Tim Jessen said that the land today looks much better than it did 40 years ago when his father began working on restoring it. The pasture stocking rate in the early days was about 11-12 acres per cow-calf pair. Today, that has gone down to 7-8 acres per pair. They graze between 350-375 pairs through about 20 paddocks, grazing each paddock two to three times a year.
Rotational grazing helped the good warm-season grasses move up the ridges more, Jessen told the tour participants. “It will continue to get better,” he said. “The thing with grasslands is that you can’t fix it overnight. It takes years to get it.”
As far as management of the ranch, there is only one thing that Jessen has changed significantly. “He tried to make one-and-a-half rotations through the pastures with the herd each year,” Jessen said. “We try to get three rotations, and as dry as it has been this spring, we are leaving the cows in pasture about half as long as normal.”
The early drought this spring caused Jessen to move about 350 cow-calf pairs through pasture faster in order to leave more grass to recover. “That keeps the roots from getting burned up with the heat,” he added.
Fire is key
Fire has been a key management tool. “After a prescribed fire, sunlight can get into the gullies,” Jessen said. “That’s where our most fertile soil is. I think what we’ve gained in the last few years in production is mostly in those gullies,” where we gain by getting cool-season grasses and forbs growing.
Jessen acknowledges that the good soil in his gullies probably came from many years ago when the ridges were farmed or overgrazed, and the little topsoil that existed on them washed down into those gullies.
But today, Jessen benefits from those good, fertile gullies once fire has reclaimed them from invasive cedar trees and returned them to hardwood trees and grasslands. “That is money in our pockets because our profit comes off pounds of beef,” Jessen said. “Wildlife like it, too.”
Weed control is always a challenge on rolling pastureland such as on the Jessen ranch.
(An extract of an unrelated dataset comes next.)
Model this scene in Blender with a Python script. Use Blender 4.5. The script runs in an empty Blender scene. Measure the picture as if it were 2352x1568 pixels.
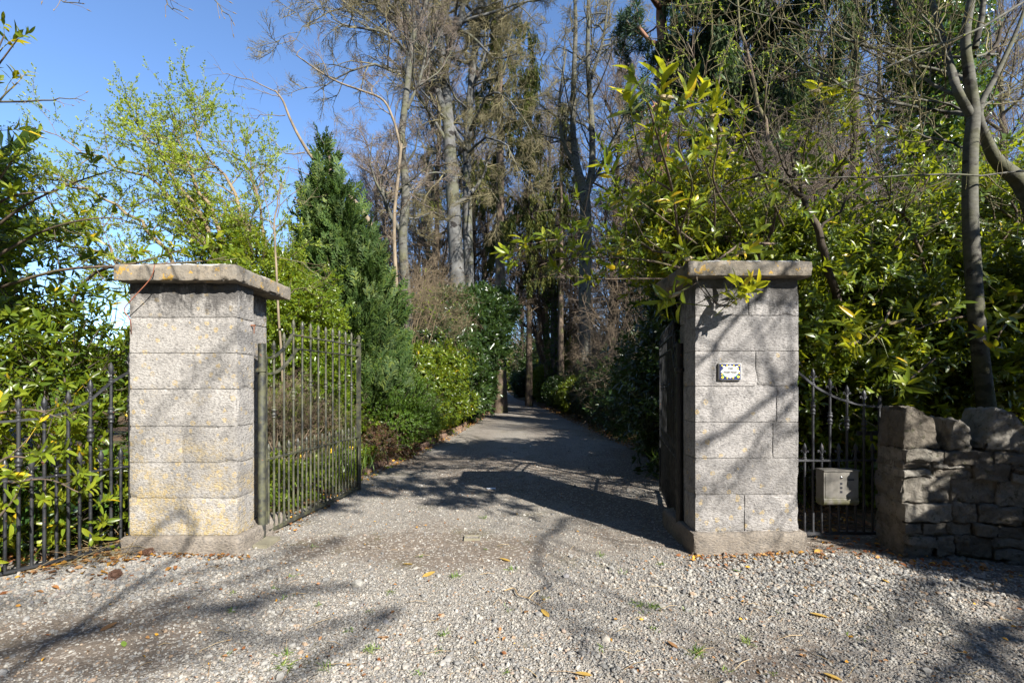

He said that he sprays herbicides on his pastures to control weeds when necessary. He stays away from cottonwood trees when spraying, but hardwood trees withstand herbicide drift better.
“The biggest thing with spraying is that we can get our cool-season grass and forb growing” by killing invasive weeds, Jessen adds.
Watering 350 cow-calf pairs may be one of his biggest challenges over rough grazing land. Tim’s father, Gene, did plenty of spring development over his years of managing the ranch, but springs can’t keep with the water needs of the herd.
In more recent years, Jessen settled on a large holding tank at the top of a ridge to gravity-feed water to stock tanks across his paddocks. He hopes to add more cross-fencing in upcoming years, as well as more water lines to accompany the new paddocks.
For Jessen, his goals for grazing land are carrying on a family tradition begun by his father. “It is an ongoing process,” Jessen said. One of Gene’s favorite sayings, Tim says, was, “If we take care of the grass, the grass takes care of the cows.”
They hope to eventually graze up to 400 cow-calf pairs on the ranch. But use of prescribed fire, keeping weeds down by spraying, along with rotational grazing, have brought his gullies back to life and have rejuvenated his native prairie along the Missouri River.
In addition to the Jessen ranch, the NGLC summer tour also visited the Kalkowski Family Ranches near Lynch, learning about the family’s efforts to improve grazing lands, install watering systems and improve pastures and productivity through rotational grazing.